The BT Hub is obviously the gateway and the Linksys sits behind it. As such, my idea is to have the BT Hub service the laptop on the private wifi network and the Linksys will provide the public wifi network. To that end, I used an ethernet cable to connect one of the BT Hub's LAN ports to the WAN port of the Linksys and I put the Linksys on a different subnet (192.168.2.xxx, whereas the BT Hub is on 192.168.1.xxx).
I thought about giving the laptop a static IP address but decided against it in case they take it away from the salon to use elsewhere, so I currently have DHCP turned on, on both routers and it doesn't seem to cause any problems - but is it OK to do this?
I've switched on 'AP Isolation' on the Linksys so that wifi clients on the public network can't connect to each other. Using 'Fing' network scanner on my iPhone, when connected to the Linksys router it only sees devices with 192.168.2.xxx addresses - when connected to the BT Hub, it only sees 192.168.1.xxx addresses, so I think I've achieved the goal of keeping the private and public wifi networks separate. The private network will be protected by (1) a good strong password and (2) MAC address filtering, only allowing the MAC address of the laptop to connect to it.
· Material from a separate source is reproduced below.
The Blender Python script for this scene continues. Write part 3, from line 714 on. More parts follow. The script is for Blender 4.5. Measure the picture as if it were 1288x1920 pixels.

One problem (not insurmountable but a bit inconvenient) is that the password of the public network will need to be changed weekly to avoid neighbours jumping on it. Unless anyone can suggest something different, the only way that comes to mind is that the laptop be taken to the Linksys router and connected by ethernet to do the password change, which seems a bit clunky?
I fully admit that I am an absolute noob when it comes to this sort of thing and I may be going about it all the wrong way, so feel free to point out the errors of my thinking and point me in the right direction if you don't mind.
Thanks very much and apologies again for such a long post.